A perspective on Black Hole Horizons from the Quantum Charged Particle

TL;DR

This paper explores a novel mathematical connection between black hole horizon stability and quantum charged particles, proposing a spectral analysis approach that could advance understanding of black hole physics.

Contribution

It introduces a new perspective linking black hole horizon stability to quantum spectral problems, including an analyticity conjecture and potential semiclassical methods.

Findings

Spectral properties of black hole horizons relate to quantum charged particle spectra.

Proposes an analyticity conjecture on spectral dependence on a complex parameter.

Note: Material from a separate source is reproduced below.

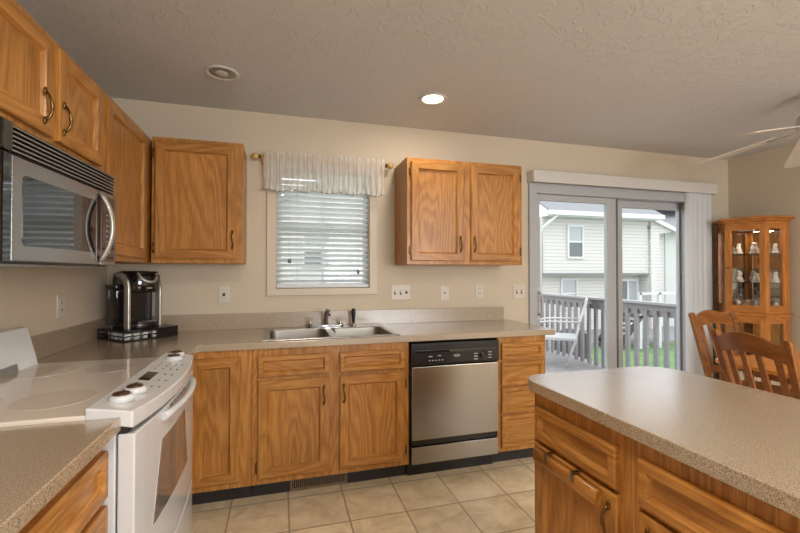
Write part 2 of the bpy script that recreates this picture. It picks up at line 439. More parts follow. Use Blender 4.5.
# ================================================================== STRUCTURE
XR, YB, ZC = 5.4715, -6.6, 2.4586
struct(MB().box(-.12, XR+.12, YB-.12, .12, -.1, 0).build('floor', TILE))
struct(MB().box(-.12, XR+.12, YB-.12, .12, ZC, ZC+.1).build('ceiling', CEIL))
WX = (1.052, 1.738, 1.195, 2.06)          # kitchen window opening
DX = (3.18, 4.96, 0.0, 2.03)              # patio door opening
xs = [-.12, WX[0], WX[1], DX[0], DX[1], XR+.12]; zs = [0, 0.001, WX[2], DX[3], WX[3], ZC]
def wk(i, j):
    if i == 1 and 2 <= j <= 3: return False
    if i == 3 and j <= 2: return False
    return True
struct(MB().cells(xs, zs, wk, 0, .14, plane='xz').build('wall_back', WALL))
struct(MB().box(-.12, 0, YB, 0, 0, ZC).build('wall_left', WALL))
struct(MB().box(XR, XR+.12, YB, 0, 0, ZC).build('wall_right', WALL))
xs2 = [-.12, 1.9, 4.5, XR+.12]; zs2 = [0, .75, 2.15, ZC]
struct(MB().cells(xs2, zs2, lambda i, j: not (i == 1 and j == 1), YB-.12, YB, plane='xz').build('wall_rear', WALL))
w2 = sempty('added_rear_window', (3.2, YB, .75))  # unseen window added to let light in from behind
MB().box(1.9, 4.5, YB-.08, YB-.02, .75, .81).box(1.9, 4.5, YB-.08, YB-.02, 2.09, 2.15).box(1.9, 1.96, YB-.08, YB-.02, .81, 2.09)\
    .box(4.44, 4.5, YB-.08, YB-.02, .81, 2.09).box(3.17, 3.23, YB-.08, YB-.02, .81, 2.09).build('window_frame', TRIM, w2, world=True)
MB().box(1.96, 4.44, YB-.055, YB-.05, .81, 2.09).build('pane', GLASS, w2, world=True)
struct(MB().box(XR-.012, XR, YB, -.62, 0, .085).build('baseboard_right', TRIM, bevel=.003))
struct(MB().box(5.2, XR-.02, -.012, 0, 0, .085).box(2.93, 3.1, -.012, 0, 0, .085).build('baseboard_back', TRIM, bevel=.003))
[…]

Suggests new avenues for semiclassical and spinorial analysis of horizon stability.

Abstract

Black hole apparent horizons possess a natural notion of stability, whose spectral characterization can be related to the problem of the stationary quantum charged particle. Such mathematical relation leads to an "analyticity conjecture" on the dependence of the spectral properties on a complex "fine-structure-constant" parameter, that can reduce the study of the spectrum of the (non-selfadjoint) MOTS-stability operator to that of the (selfadjoint) Hamiltonian of the quantum charged particle. Moreover, this perspective might open an avenue to the spinorial treatment of apparent horizon (MOTS-)stability and to the introduction of semiclassical tools to explore some of the qualitative aspects of this black hole spectral problem.